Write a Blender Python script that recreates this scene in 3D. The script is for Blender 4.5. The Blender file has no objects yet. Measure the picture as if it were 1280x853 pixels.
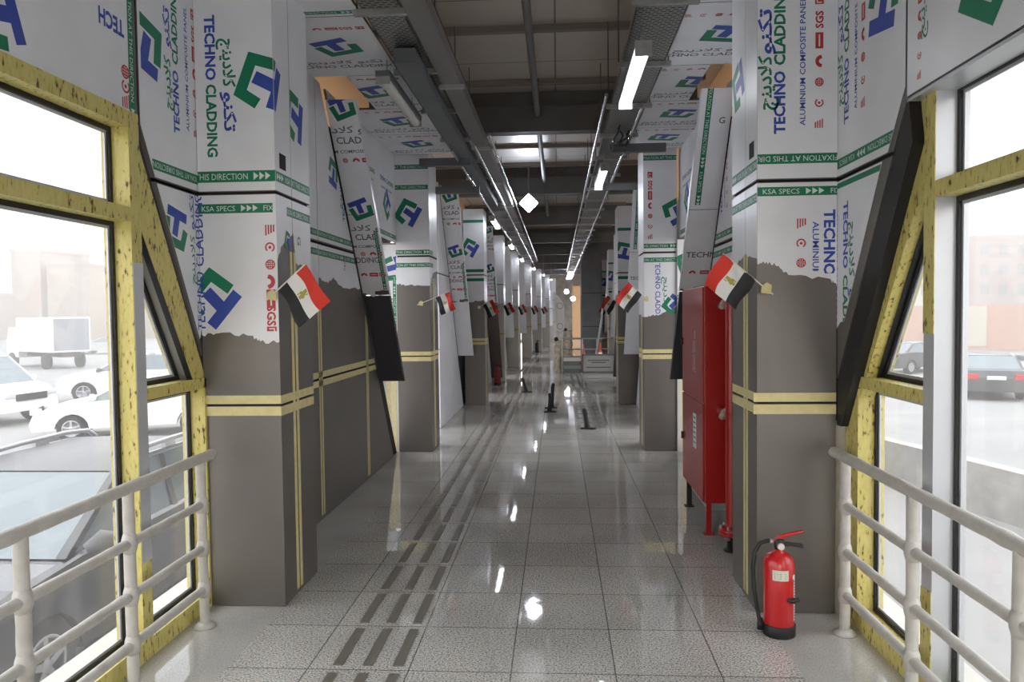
import bpy, bmesh, math, random
from mathutils import Vector, Matrix, noise
random.seed(7)
SC = bpy.context.scene
COL = SC.collection
R = math.radians

# ------------------------------------------------------------------ camera, sky, exposure
cam_d = bpy.data.cameras.new('camera'); cam = bpy.data.objects.new('camera', cam_d); COL.objects.link(cam)
F_PX, YAW, PITCH, ROLL, EYE = 920.0, R(3.57), R(2.18), R(.68), 1.73
fw = Vector((-math.sin(YAW)*math.cos(PITCH), math.cos(YAW)*math.cos(PITCH), -math.sin(PITCH)))
rt = fw.cross(Vector((0, 0, 1))).normalized(); up = rt.cross(fw)
rt2 = rt*math.cos(ROLL) - up*math.sin(ROLL); up2 = up*math.cos(ROLL) + rt*math.sin(ROLL)
m = Matrix.Identity(4)
for i in range(3):
    m[i][0], m[i][1], m[i][2] = rt2[i], up2[i], -fw[i]
m.translation = (0, 0, EYE)
cam.matrix_world = m
cam_d.sensor_width = 36; cam_d.lens = F_PX/1280*36; cam_d.clip_start = .05; cam_d.clip_end = 500
SC.camera = cam
SKY = 4.2
w = bpy.data.worlds.new('sky'); SC.world = w; w.use_nodes = True
nt = w.node_tree; nt.nodes.clear()
wo = nt.nodes.new('ShaderNodeOutputWorld'); bg = nt.nodes.new('ShaderNodeBackground')
tc = nt.nodes.new('ShaderNodeTexCoord'); sx = nt.nodes.new('ShaderNodeSeparateXYZ'); rp = nt.nodes.new('ShaderNodeValToRGB')
rp.color_ramp.elements[0].position = .0; rp.color_ramp.elements[0].color = (.95, .86, .78, 1)
rp.color_ramp.elements[1].position = .35; rp.color_ramp.elements[1].color = (.97, .97, 1, 1)
nt.links.new(tc.outputs['Generated'], sx.inputs[0]); nt.links.new(sx.outputs[2], rp.inputs[0])
nt.links.new(rp.outputs[0], bg.inputs[0]); bg.inputs[1].default_value = SKY
nt.links.new(bg.outputs[0], wo.inputs[0])
SC.view_settings.view_transform = 'Standard'; SC.view_settings.look = 'None'
SC.view_settings.exposure = 0.0; SC.view_settings.gamma = 1.0; SC.view_settings.use_curve_mapping = False
SC.cycles.use_denoising = True
SC.cycles.max_bounces = 10; SC.cycles.diffuse_bounces = 6; SC.cycles.transparent_max_bounces = 16
SC.cycles.sample_clamp_indirect = 6.0

# ------------------------------------------------------------------ materials
MATS = {}
def mat(name, col, rough=.5, metal=0., spec=.5, emit=None, estr=0., coat=0., var=0., vscale=8., bump=0., bscale=60.):
    if name in MATS: return MATS[name]
    M = bpy.data.materials.new(name); M.use_nodes = True; MATS[name] = M
    t = M.node_tree; b = t.nodes['Principled BSDF']
    b.inputs['Base Color'].default_value = (*col, 1); b.inputs['Roughness'].default_value = rough
    b.inputs['Metallic'].default_value = metal; b.inputs['Specular IOR Level'].default_value = spec
    b.inputs['Coat Weight'].default_value = coat
    if emit:
        b.inputs['Emission Color'].default_value = (*emit, 1); b.inputs['Emission Strength'].default_value = estr
    co = None
    if var or bump:
        co = t.nodes.new('ShaderNodeTexCoord')
    if var:
        n = t.nodes.new('ShaderNodeTexNoise'); n.inputs['Scale'].default_value = vscale; n.inputs['Detail'].default_value = 6
        r = t.nodes.new('ShaderNodeValToRGB')
        lo = [max(0, c*(1-var)) for c in col]; hi = [min(1, c*(1+var)) for c in col]
        r.color_ramp.elements[0].position = .3; r.color_ramp.elements[0].color = (*lo, 1)
        r.color_ramp.elements[1].position = .7; r.color_ramp.elements[1].color = (*hi, 1)
        t.links.new(co.outputs['Object'], n.inputs['Vector']); t.links.new(n.outputs[0], r.inputs[0]); t.links.new(r.outputs[0], b.inputs['Base Color'])
    if bump:
        n2 = t.nodes.new('ShaderNodeTexNoise'); n2.inputs['Scale'].default_value = bscale; n2.inputs['Detail'].default_value = 3
        bp = t.nodes.new('ShaderNodeBump'); bp.inputs['Strength'].default_value = bump; bp.inputs['Distance'].default_value = .01
        t.links.new(co.outputs['Object'], n2.inputs['Vector']); t.links.new(n2.outputs[0], bp.inputs['Height']); t.links.new(bp.outputs[0], b.inputs['Normal'])
    return M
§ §
To do -
Your task is to reproduce all of the material exactly. The pictures stay out.

Task answer -
Write a Blender Python script that recreates this scene in 3D. The script is for Blender 4.5. The Blender file has no objects yet. Measure the picture as if it were 1280x853 pixels.
import bpy, bmesh, math, random
from mathutils import Vector, Matrix, noise
random.seed(7)
SC = bpy.context.scene
COL = SC.collection
R = math.radians

# ------------------------------------------------------------------ camera, sky, exposure
cam_d = bpy.data.cameras.new('camera'); cam = bpy.data.objects.new('camera', cam_d); COL.objects.link(cam)
F_PX, YAW, PITCH, ROLL, EYE = 920.0, R(3.57), R(2.18), R(.68), 1.73
fw = Vector((-math.sin(YAW)*math.cos(PITCH), math.cos(YAW)*math.cos(PITCH), -math.sin(PITCH)))
rt = fw.cross(Vector((0, 0, 1))).normalized(); up = rt.cross(fw)
rt2 = rt*math.cos(ROLL) - up*math.sin(ROLL); up2 = up*math.cos(ROLL) + rt*math.sin(ROLL)
m = Matrix.Identity(4)
for i in range(3):
    m[i][0], m[i][1], m[i][2] = rt2[i], up2[i], -fw[i]
m.translation = (0, 0, EYE)
cam.matrix_world = m
cam_d.sensor_width = 36; cam_d.lens = F_PX/1280*36; cam_d.clip_start = .05; cam_d.clip_end = 500
SC.camera = cam
SKY = 4.2
w = bpy.data.worlds.new('sky'); SC.world = w; w.use_nodes = True
nt = w.node_tree; nt.nodes.clear()
wo = nt.nodes.new('ShaderNodeOutputWorld'); bg = nt.nodes.new('ShaderNodeBackground')
tc = nt.nodes.new('ShaderNodeTexCoord'); sx = nt.nodes.new('ShaderNodeSeparateXYZ'); rp = nt.nodes.new('ShaderNodeValToRGB')
rp.color_ramp.elements[0].position = .0; rp.color_ramp.elements[0].color = (.95, .86, .78, 1)
rp.color_ramp.elements[1].position = .35; rp.color_ramp.elements[1].color = (.97, .97, 1, 1)
nt.links.new(tc.outputs['Generated'], sx.inputs[0]); nt.links.new(sx.outputs[2], rp.inputs[0])
nt.links.new(rp.outputs[0], bg.inputs[0]); bg.inputs[1].default_value = SKY
nt.links.new(bg.outputs[0], wo.inputs[0])
SC.view_settings.view_transform = 'Standard'; SC.view_settings.look = 'None'
SC.view_settings.exposure = 0.0; SC.view_settings.gamma = 1.0; SC.view_settings.use_curve_mapping = False
SC.cycles.use_denoising = True
SC.cycles.max_bounces = 10; SC.cycles.diffuse_bounces = 6; SC.cycles.transparent_max_bounces = 16
SC.cycles.sample_clamp_indirect = 6.0

# ------------------------------------------------------------------ materials
MATS = {}
def mat(name, col, rough=.5, metal=0., spec=.5, emit=None, estr=0., coat=0., var=0., vscale=8., bump=0., bscale=60.):
    if name in MATS: return MATS[name]
    M = bpy.data.materials.new(name); M.use_nodes = True; MATS[name] = M
    t = M.node_tree; b = t.nodes['Principled BSDF']
    b.inputs['Base Color'].default_value = (*col, 1); b.inputs['Roughness'].default_value = rough
    b.inputs['Metallic'].default_value = metal; b.inputs['Specular IOR Level'].default_value = spec
    b.inputs['Coat Weight'].default_value = coat
    if emit:
        b.inputs['Emission Color'].default_value = (*emit, 1); b.inputs['Emission Strength'].default_value = estr
    co = None
    if var or bump:
        co = t.nodes.new('ShaderNodeTexCoord')
    if var:
        n = t.nodes.new('ShaderNodeTexNoise'); n.inputs['Scale'].default_value = vscale; n.inputs['Detail'].default_value = 6
        r = t.nodes.new('ShaderNodeValToRGB')
        lo = [max(0, c*(1-var)) for c in col]; hi = [min(1, c*(1+var)) for c in col]
        r.color_ramp.elements[0].position = .3; r.color_ramp.elements[0].color = (*lo, 1)
        r.color_ramp.elements[1].position = .7; r.color_ramp.elements[1].color = (*hi, 1)
        t.links.new(co.outputs['Object'], n.inputs['Vector']); t.links.new(n.outputs[0], r.inputs[0]); t.links.new(r.outputs[0], b.inputs['Base Color'])
    if bump:
        n2 = t.nodes.new('ShaderNodeTexNoise'); n2.inputs['Scale'].default_value = bscale; n2.inputs['Detail'].default_value = 3
        bp = t.nodes.new('ShaderNodeBump'); bp.inputs['Strength'].default_value = bump; bp.inputs['Distance'].default_value = .01
        t.links.new(co.outputs['Object'], n2.inputs['Vector']); t.links.new(n2.outputs[0], bp.inputs['Height']); t.links.new(bp.outputs[0], b.inputs['Normal'])
    return M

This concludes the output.